REQUEST — Can you transcribe every line exactly and leave the pictures behind?

===== PROVIDED DATA =====

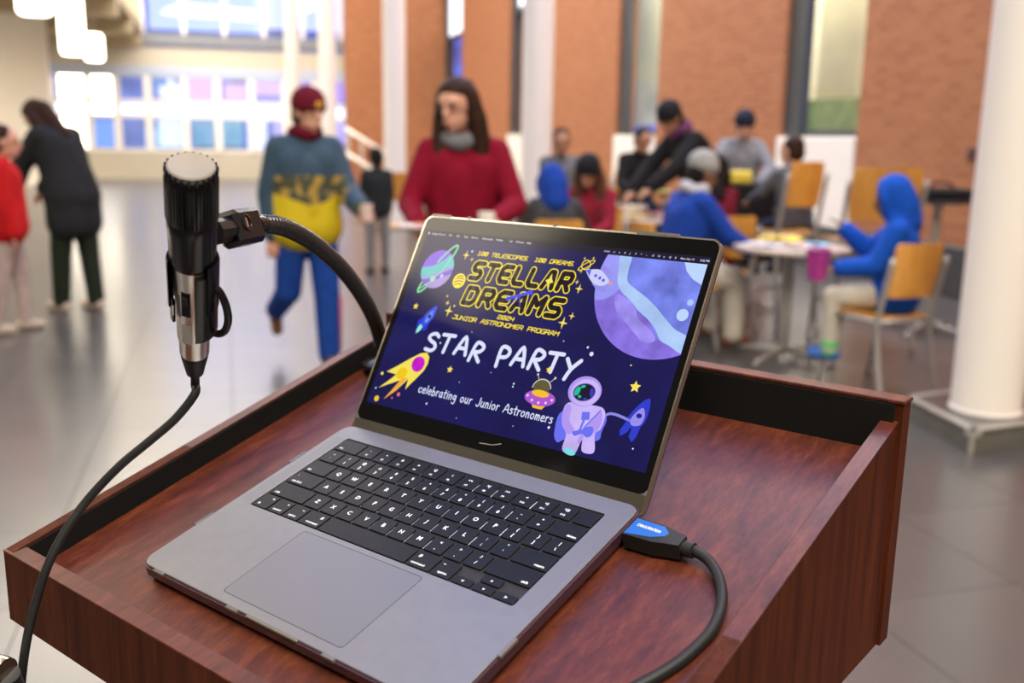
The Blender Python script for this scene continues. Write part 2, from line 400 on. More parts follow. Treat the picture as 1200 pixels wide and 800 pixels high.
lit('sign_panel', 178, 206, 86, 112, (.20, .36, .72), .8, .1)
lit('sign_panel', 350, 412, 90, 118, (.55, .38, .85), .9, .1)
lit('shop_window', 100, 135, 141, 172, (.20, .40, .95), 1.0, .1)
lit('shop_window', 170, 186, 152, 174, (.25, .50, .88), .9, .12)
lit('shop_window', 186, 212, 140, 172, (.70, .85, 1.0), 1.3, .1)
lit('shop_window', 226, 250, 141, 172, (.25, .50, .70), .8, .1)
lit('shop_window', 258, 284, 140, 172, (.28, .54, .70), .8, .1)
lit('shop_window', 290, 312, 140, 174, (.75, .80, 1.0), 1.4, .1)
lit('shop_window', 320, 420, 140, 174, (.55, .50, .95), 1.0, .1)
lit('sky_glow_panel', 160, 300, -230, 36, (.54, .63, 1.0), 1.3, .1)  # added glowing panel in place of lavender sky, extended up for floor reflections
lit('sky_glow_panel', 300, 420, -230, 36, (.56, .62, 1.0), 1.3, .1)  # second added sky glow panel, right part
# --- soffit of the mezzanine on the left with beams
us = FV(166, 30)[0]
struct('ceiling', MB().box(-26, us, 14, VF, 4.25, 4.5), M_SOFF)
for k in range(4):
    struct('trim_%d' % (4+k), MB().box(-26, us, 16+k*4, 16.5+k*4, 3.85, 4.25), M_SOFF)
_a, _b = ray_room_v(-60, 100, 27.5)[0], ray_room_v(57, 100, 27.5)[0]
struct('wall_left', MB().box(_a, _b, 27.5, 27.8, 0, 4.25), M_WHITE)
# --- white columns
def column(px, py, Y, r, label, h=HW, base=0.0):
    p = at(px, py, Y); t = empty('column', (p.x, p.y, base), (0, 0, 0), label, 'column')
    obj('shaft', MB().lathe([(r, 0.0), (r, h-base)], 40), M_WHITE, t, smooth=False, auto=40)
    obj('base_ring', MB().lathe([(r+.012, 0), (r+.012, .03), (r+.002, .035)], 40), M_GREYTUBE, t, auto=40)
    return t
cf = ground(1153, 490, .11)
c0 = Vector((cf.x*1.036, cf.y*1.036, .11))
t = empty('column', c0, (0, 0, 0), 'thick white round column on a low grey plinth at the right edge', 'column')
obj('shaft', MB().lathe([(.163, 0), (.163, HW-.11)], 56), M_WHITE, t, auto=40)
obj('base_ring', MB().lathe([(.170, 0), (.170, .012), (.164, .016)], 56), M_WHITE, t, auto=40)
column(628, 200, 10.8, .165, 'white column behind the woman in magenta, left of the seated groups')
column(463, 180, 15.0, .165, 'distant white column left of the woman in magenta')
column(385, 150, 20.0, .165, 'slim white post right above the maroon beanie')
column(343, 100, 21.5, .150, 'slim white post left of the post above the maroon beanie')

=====

WRITTEN ANSWER —
The Blender Python script for this scene continues. Write part 2, from line 400 on. More parts follow. Treat the picture as 1200 pixels wide and 800 pixels high.
lit('sign_panel', 178, 206, 86, 112, (.20, .36, .72), .8, .1)
lit('sign_panel', 350, 412, 90, 118, (.55, .38, .85), .9, .1)
lit('shop_window', 100, 135, 141, 172, (.20, .40, .95), 1.0, .1)
lit('shop_window', 170, 186, 152, 174, (.25, .50, .88), .9, .12)
lit('shop_window', 186, 212, 140, 172, (.70, .85, 1.0), 1.3, .1)
lit('shop_window', 226, 250, 141, 172, (.25, .50, .70), .8, .1)
lit('shop_window', 258, 284, 140, 172, (.28, .54, .70), .8, .1)
lit('shop_window', 290, 312, 140, 174, (.75, .80, 1.0), 1.4, .1)
lit('shop_window', 320, 420, 140, 174, (.55, .50, .95), 1.0, .1)
lit('sky_glow_panel', 160, 300, -230, 36, (.54, .63, 1.0), 1.3, .1)  # added glowing panel in place of lavender sky, extended up for floor reflections
lit('sky_glow_panel', 300, 420, -230, 36, (.56, .62, 1.0), 1.3, .1)  # second added sky glow panel, right part
# --- soffit of the mezzanine on the left with beams
us = FV(166, 30)[0]
struct('ceiling', MB().box(-26, us, 14, VF, 4.25, 4.5), M_SOFF)
for k in range(4):
    struct('trim_%d' % (4+k), MB().box(-26, us, 16+k*4, 16.5+k*4, 3.85, 4.25), M_SOFF)
_a, _b = ray_room_v(-60, 100, 27.5)[0], ray_room_v(57, 100, 27.5)[0]
struct('wall_left', MB().box(_a, _b, 27.5, 27.8, 0, 4.25), M_WHITE)
# --- white columns
def column(px, py, Y, r, label, h=HW, base=0.0):
    p = at(px, py, Y); t = empty('column', (p.x, p.y, base), (0, 0, 0), label, 'column')
    obj('shaft', MB().lathe([(r, 0.0), (r, h-base)], 40), M_WHITE, t, smooth=False, auto=40)
    obj('base_ring', MB().lathe([(r+.012, 0), (r+.012, .03), (r+.002, .035)], 40), M_GREYTUBE, t, auto=40)
    return t
cf = ground(1153, 490, .11)
c0 = Vector((cf.x*1.036, cf.y*1.036, .11))
t = empty('column', c0, (0, 0, 0), 'thick white round column on a low grey plinth at the right edge', 'column')
obj('shaft', MB().lathe([(.163, 0), (.163, HW-.11)], 56), M_WHITE, t, auto=40)
obj('base_ring', MB().lathe([(.170, 0), (.170, .012), (.164, .016)], 56), M_WHITE, t, auto=40)
column(628, 200, 10.8, .165, 'white column behind the woman in magenta, left of the seated groups')
column(463, 180, 15.0, .165, 'distant white column left of the woman in magenta')
column(385, 150, 20.0, .165, 'slim white post right above the maroon beanie')
column(343, 100, 21.5, .150, 'slim white post left of the post above the maroon beanie')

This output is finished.